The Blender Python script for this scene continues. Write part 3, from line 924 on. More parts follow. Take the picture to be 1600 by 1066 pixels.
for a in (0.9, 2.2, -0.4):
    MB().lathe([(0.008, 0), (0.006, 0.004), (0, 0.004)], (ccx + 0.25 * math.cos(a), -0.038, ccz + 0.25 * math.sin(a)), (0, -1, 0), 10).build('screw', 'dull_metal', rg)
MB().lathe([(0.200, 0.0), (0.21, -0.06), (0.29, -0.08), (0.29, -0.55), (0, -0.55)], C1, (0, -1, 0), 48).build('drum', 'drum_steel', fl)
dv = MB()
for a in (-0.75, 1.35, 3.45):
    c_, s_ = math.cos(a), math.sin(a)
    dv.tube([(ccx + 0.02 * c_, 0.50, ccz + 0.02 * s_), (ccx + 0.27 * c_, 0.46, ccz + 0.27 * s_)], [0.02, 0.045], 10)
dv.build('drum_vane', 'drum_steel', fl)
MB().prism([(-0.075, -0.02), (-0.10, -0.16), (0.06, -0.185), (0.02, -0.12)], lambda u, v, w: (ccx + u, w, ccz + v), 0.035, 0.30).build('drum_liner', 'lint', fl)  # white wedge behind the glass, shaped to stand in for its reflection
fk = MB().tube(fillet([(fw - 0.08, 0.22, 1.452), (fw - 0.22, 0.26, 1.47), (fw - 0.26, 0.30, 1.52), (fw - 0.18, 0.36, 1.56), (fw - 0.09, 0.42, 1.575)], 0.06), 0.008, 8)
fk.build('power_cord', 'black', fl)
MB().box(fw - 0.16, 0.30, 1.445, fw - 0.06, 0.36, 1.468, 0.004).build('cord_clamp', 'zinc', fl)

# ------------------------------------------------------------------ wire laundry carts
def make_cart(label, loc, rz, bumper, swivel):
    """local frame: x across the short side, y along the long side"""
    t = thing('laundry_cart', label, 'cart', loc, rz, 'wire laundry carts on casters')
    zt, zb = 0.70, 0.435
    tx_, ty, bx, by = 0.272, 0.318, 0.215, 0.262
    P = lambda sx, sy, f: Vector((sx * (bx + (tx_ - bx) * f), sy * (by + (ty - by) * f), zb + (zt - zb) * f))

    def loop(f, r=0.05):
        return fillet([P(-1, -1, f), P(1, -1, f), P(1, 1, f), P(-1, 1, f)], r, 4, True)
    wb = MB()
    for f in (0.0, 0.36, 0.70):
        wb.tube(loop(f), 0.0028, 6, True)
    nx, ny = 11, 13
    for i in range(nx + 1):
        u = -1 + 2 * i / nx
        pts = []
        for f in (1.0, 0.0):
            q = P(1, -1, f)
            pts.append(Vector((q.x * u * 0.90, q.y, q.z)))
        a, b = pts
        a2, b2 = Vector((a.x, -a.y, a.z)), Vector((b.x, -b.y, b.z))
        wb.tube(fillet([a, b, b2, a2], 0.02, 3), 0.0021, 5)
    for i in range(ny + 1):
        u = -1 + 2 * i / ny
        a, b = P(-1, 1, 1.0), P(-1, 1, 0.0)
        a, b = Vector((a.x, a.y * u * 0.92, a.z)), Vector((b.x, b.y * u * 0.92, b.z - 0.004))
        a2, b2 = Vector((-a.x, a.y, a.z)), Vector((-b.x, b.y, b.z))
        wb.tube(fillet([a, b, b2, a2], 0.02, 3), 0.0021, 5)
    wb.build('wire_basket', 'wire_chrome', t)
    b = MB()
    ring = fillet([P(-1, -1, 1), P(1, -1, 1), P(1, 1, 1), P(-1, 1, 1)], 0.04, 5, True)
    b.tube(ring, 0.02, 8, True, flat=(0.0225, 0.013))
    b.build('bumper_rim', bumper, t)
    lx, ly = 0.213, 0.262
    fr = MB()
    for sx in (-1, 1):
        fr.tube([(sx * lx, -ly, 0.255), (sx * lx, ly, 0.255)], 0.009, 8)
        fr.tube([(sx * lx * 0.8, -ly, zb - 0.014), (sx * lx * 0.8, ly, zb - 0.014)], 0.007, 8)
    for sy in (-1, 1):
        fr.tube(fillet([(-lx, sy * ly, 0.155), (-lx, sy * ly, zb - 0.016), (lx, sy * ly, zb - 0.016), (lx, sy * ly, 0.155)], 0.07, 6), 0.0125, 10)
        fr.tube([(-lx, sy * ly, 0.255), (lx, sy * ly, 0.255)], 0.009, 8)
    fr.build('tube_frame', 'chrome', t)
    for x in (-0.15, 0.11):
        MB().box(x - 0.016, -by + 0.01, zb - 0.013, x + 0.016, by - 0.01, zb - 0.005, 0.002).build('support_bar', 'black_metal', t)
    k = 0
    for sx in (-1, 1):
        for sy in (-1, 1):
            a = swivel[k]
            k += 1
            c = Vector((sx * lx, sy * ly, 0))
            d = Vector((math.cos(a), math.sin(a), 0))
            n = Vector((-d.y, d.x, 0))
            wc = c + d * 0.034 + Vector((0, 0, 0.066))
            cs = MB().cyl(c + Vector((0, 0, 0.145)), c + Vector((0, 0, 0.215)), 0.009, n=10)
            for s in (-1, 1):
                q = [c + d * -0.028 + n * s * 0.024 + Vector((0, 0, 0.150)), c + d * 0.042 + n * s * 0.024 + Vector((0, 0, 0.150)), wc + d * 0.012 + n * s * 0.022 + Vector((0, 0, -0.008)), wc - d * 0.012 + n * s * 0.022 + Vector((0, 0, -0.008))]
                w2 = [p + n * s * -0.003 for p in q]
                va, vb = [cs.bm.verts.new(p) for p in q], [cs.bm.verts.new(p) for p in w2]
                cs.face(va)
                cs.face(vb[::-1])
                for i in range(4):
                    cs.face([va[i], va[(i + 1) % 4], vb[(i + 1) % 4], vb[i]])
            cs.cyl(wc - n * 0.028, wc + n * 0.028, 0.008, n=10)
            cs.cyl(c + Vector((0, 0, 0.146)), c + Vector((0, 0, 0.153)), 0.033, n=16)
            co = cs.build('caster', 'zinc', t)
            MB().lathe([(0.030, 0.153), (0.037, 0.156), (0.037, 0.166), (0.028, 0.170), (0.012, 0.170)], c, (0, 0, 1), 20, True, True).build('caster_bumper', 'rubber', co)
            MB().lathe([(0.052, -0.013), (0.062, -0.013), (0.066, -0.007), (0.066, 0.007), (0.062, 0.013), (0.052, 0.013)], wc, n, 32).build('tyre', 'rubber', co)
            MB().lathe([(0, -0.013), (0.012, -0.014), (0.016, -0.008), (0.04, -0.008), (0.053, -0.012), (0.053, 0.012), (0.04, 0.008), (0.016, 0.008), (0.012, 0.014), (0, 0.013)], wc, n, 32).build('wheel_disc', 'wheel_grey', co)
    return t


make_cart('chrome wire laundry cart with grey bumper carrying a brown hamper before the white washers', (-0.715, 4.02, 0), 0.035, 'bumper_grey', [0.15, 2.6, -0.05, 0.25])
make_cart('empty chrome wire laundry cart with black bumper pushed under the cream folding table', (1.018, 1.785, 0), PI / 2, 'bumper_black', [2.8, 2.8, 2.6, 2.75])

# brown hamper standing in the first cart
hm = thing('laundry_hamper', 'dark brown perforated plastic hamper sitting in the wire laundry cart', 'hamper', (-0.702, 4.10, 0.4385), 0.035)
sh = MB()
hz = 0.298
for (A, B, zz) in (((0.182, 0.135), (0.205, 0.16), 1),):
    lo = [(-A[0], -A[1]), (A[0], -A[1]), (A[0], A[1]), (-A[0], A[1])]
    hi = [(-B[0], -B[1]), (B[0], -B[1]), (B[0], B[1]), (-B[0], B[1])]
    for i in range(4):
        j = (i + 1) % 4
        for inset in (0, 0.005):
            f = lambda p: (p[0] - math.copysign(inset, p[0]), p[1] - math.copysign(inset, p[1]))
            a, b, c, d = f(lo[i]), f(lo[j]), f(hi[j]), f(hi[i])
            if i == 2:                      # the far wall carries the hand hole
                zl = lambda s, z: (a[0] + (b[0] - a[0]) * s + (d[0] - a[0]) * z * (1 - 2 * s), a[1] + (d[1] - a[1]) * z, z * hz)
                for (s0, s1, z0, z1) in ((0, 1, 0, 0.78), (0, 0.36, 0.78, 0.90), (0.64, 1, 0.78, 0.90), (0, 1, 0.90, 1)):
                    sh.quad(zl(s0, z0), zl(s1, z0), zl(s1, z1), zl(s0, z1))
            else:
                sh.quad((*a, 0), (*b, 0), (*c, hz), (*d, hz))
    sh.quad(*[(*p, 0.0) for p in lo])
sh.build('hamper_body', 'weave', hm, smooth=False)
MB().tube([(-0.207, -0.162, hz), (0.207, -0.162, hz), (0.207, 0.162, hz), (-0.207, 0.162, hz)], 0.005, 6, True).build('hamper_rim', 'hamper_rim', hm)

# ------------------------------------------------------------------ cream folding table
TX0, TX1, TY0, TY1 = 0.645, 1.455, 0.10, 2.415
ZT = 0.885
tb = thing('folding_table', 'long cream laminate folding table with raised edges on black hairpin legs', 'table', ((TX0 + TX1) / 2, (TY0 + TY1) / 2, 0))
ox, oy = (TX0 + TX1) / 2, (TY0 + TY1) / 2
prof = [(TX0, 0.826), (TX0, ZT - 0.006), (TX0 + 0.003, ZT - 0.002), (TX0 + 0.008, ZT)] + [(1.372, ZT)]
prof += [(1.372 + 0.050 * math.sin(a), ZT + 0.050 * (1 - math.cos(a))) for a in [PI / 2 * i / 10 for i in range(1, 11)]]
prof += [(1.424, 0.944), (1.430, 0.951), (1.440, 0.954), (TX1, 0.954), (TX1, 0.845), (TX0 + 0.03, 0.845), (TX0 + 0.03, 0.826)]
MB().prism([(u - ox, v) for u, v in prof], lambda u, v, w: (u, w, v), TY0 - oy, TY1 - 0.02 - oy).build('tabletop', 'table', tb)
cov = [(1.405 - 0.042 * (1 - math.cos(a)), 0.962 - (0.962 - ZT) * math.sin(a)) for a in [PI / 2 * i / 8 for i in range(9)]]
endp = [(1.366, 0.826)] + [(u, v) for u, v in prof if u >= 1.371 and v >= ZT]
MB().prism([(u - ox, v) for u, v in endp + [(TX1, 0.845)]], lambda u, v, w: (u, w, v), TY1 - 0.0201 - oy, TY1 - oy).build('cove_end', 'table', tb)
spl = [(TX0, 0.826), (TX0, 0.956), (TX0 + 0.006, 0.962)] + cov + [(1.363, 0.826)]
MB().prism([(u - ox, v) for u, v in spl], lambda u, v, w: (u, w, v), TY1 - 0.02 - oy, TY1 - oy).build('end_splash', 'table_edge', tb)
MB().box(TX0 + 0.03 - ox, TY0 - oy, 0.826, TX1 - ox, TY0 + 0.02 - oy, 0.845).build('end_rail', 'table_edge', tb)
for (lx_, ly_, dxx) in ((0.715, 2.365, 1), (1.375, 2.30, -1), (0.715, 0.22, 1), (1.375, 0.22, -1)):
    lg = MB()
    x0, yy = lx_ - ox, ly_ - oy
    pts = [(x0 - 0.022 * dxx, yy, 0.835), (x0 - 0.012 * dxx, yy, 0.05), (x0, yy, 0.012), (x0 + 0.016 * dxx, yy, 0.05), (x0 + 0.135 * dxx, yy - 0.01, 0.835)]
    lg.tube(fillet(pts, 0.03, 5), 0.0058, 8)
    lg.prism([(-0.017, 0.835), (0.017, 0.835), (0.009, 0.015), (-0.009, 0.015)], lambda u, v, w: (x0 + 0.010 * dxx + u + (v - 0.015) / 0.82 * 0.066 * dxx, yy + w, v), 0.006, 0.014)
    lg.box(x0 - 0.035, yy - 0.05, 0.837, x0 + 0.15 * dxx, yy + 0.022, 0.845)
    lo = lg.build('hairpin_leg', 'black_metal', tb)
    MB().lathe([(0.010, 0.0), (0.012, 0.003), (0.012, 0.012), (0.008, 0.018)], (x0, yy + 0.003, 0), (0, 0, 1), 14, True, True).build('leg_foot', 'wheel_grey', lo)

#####

» **Stated problem**:
Your task is to quote the lines above, beginning with the first and ending with the one that holds "MB().box(fw - 0.16, 0.30, 1.445, fw".

» **Answer for this exercise**:
The Blender Python script for this scene continues. Write part 3, from line 924 on. More parts follow. Take the picture to be 1600 by 1066 pixels.
for a in (0.9, 2.2, -0.4):
    MB().lathe([(0.008, 0), (0.006, 0.004), (0, 0.004)], (ccx + 0.25 * math.cos(a), -0.038, ccz + 0.25 * math.sin(a)), (0, -1, 0), 10).build('screw', 'dull_metal', rg)
MB().lathe([(0.200, 0.0), (0.21, -0.06), (0.29, -0.08), (0.29, -0.55), (0, -0.55)], C1, (0, -1, 0), 48).build('drum', 'drum_steel', fl)
dv = MB()
for a in (-0.75, 1.35, 3.45):
    c_, s_ = math.cos(a), math.sin(a)
    dv.tube([(ccx + 0.02 * c_, 0.50, ccz + 0.02 * s_), (ccx + 0.27 * c_, 0.46, ccz + 0.27 * s_)], [0.02, 0.045], 10)
dv.build('drum_vane', 'drum_steel', fl)
MB().prism([(-0.075, -0.02), (-0.10, -0.16), (0.06, -0.185), (0.02, -0.12)], lambda u, v, w: (ccx + u, w, ccz + v), 0.035, 0.30).build('drum_liner', 'lint', fl)  # white wedge behind the glass, shaped to stand in for its reflection
fk = MB().tube(fillet([(fw - 0.08, 0.22, 1.452), (fw - 0.22, 0.26, 1.47), (fw - 0.26, 0.30, 1.52), (fw - 0.18, 0.36, 1.56), (fw - 0.09, 0.42, 1.575)], 0.06), 0.008, 8)
fk.build('power_cord', 'black', fl)
MB().box(fw - 0.16, 0.30, 1.445, fw - 0.06, 0.36, 1.468, 0.004).build('cord_clamp', 'zinc', fl)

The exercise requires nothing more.